I caught a blog entry on the Creative Commons site yesterday mentioning the latest release of ccPublisher for Windows and Mac OS X. Now I am a big Creative Commons licensing fan – yet I had never heard of this little app until almost missing it in my RSS feeds.

There is unfortunately little in the way of documentation – an overview for its use – though there is the skeleton beginning of a roadmap at the link above.

ccPublisher simply enables a user to drop an audio or video file (for which the program assumes you own the copyright or the right to authorize a license to) and allows you to select and apply a Creative Commons license to the file and upload to your own server or optionally upload it to archive.org (the Internet Archive – a destination worthy of some browsing time).

This in and of itself is not necessarily of front burner interest to web developers. However, having had to chase down royalty-free, right managed and other types of content (not too mention your own product – whether that be copy, images, software, etc.), the universe of content becoming available under CC licenses certainly is of interest.

From a second perspective, aside from the use of CC-licensed assets, developers can perhaps look forward to or contribute to an expanded licensing tool using ccPublisher as a prototype.

Though this product is certainly in its infancy — it is a much needed step in the direction of enabling content creators, developers and other handlers to implement licensing ‘within’ an asset (software, audio, video, text, and so on).

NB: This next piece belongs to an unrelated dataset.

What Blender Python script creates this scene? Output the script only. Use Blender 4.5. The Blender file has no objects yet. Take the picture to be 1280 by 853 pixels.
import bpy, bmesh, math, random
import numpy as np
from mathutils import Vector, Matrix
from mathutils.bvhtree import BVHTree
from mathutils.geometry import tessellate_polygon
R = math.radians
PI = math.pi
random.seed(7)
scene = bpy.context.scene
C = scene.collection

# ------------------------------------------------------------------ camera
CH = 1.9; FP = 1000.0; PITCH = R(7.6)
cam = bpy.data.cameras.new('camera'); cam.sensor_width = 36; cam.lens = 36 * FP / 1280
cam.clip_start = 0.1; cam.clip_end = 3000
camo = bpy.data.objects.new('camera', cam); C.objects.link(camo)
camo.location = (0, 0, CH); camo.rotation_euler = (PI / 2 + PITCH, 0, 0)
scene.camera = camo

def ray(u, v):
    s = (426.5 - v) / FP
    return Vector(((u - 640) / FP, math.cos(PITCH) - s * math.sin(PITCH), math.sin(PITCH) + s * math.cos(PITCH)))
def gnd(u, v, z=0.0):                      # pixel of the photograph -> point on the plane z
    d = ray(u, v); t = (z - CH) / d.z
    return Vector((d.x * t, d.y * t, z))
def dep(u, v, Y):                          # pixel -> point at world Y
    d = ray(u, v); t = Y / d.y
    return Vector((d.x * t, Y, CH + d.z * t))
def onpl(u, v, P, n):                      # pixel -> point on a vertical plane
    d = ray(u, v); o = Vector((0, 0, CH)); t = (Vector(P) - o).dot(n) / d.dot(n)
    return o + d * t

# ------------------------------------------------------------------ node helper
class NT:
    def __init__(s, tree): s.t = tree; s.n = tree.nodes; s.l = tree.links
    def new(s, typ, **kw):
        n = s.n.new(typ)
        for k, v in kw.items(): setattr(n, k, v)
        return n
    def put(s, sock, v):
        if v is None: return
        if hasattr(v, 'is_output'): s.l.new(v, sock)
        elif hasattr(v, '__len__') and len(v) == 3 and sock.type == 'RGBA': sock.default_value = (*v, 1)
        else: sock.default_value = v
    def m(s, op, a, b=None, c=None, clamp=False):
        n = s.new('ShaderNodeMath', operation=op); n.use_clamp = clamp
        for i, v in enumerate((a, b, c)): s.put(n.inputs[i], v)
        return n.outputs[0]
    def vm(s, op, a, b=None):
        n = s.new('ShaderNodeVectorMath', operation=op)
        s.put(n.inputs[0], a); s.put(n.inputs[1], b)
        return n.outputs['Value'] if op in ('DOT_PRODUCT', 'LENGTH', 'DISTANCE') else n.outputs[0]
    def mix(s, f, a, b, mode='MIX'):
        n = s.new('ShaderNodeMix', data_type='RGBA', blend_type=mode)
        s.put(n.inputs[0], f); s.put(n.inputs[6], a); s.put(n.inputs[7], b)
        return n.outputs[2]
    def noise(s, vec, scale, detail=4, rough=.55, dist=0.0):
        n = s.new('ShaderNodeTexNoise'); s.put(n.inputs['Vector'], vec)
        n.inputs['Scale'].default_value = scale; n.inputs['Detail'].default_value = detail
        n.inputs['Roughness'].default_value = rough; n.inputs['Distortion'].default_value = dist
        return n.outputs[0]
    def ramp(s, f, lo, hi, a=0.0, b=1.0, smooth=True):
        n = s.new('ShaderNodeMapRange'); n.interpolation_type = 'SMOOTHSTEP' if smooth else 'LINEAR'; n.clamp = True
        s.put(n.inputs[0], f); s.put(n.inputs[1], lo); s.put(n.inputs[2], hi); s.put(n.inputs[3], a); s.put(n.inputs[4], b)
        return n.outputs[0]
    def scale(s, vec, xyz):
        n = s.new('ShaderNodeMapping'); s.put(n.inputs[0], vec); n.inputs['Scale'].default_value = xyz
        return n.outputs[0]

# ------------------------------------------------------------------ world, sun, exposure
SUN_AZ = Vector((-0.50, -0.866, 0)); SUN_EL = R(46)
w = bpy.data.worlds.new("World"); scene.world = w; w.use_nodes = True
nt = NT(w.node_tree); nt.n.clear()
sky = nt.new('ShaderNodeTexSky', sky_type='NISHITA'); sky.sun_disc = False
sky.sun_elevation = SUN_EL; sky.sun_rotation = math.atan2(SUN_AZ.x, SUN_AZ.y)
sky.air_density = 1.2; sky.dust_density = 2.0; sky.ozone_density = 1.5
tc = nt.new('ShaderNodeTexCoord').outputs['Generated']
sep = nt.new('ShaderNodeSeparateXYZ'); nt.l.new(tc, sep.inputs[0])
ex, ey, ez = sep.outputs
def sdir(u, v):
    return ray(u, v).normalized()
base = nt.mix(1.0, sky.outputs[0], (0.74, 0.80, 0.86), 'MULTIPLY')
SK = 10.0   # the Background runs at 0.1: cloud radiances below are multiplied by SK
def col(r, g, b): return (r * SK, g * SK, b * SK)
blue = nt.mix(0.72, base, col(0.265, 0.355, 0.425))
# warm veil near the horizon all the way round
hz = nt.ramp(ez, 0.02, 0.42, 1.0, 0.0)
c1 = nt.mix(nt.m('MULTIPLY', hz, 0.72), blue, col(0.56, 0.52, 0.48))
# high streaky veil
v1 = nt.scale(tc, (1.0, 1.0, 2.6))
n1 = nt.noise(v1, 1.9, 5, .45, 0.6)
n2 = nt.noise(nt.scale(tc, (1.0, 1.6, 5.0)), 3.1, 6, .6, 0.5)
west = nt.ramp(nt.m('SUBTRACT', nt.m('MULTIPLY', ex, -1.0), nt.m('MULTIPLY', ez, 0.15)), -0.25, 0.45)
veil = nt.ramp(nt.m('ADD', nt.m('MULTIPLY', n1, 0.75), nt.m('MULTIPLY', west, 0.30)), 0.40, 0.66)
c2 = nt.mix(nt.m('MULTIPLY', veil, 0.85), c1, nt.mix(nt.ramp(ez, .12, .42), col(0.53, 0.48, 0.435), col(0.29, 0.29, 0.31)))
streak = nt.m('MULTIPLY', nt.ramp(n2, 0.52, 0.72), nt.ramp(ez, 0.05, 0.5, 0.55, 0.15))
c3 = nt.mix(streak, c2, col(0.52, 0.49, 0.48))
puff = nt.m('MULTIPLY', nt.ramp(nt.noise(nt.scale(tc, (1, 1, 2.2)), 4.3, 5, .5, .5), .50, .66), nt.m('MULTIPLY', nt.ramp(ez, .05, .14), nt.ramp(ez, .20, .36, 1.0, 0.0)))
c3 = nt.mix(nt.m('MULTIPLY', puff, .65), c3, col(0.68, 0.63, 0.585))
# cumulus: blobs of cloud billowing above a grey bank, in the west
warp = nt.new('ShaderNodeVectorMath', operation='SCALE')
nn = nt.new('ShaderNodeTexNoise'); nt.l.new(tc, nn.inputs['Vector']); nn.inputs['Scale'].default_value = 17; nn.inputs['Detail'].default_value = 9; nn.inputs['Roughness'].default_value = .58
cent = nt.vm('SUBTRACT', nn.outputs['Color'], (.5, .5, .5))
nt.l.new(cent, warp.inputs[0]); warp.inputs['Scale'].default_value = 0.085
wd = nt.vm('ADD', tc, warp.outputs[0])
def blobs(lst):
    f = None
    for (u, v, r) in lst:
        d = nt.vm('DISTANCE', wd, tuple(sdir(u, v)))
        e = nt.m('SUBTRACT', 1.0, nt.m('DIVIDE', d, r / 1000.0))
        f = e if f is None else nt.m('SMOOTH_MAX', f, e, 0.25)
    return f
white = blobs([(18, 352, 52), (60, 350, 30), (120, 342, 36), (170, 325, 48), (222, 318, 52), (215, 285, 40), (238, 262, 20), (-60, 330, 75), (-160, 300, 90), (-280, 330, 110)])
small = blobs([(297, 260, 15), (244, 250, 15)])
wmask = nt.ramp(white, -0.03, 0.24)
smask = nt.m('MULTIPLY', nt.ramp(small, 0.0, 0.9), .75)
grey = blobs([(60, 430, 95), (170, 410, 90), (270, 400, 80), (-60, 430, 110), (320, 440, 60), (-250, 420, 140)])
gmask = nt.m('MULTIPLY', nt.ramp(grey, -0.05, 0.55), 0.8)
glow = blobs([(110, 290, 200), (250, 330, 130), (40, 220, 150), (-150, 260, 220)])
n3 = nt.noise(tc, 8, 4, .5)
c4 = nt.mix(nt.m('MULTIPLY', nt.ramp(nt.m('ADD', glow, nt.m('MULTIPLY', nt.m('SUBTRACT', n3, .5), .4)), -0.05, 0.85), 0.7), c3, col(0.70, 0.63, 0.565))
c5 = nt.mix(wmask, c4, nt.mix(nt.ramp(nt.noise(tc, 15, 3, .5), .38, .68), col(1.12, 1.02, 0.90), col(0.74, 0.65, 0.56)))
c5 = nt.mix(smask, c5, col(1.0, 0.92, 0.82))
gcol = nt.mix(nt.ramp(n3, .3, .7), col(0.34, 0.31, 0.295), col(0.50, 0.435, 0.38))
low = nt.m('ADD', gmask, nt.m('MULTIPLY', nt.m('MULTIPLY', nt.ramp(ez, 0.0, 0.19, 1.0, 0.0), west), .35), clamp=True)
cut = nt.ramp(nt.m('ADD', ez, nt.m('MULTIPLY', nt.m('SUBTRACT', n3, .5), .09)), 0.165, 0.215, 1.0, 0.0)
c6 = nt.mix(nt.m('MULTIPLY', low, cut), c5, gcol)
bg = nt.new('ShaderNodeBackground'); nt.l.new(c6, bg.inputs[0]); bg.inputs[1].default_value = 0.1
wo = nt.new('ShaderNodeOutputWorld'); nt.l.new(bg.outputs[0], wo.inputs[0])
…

As a framework – it shows how the open source community could apply a methodology for tagging works they produce much in the same way proprietary content creators tag digital assets with digital rights management.

Imagine an application that contains the current licenses from the Open Source Initiative and Creative Commons and could embed or tag your digital assets prior to publication or deployment.

Take that a step further and consider an analysis tool that includes parameters of all approved licenses and a selection process where the asset owner runs through a matrix of questions that ultimately matches up your work(s) with applicable licenses.

In one of my recent columns Eric Raymond noted a license selection tool is something the Open Source Initiative has on its radar. I have also been sent or stumbled across some attempts at building matrices of open source licenses to help in the selection process.

One way to insure momentum builds for a tool(s) such as this is to contribute in some form or fashion – whether that be documentation, feature requests, bug and patch testing, development, money or some other activity. For sure, if the demand grows for open source licensing tools for developers and users, they will come.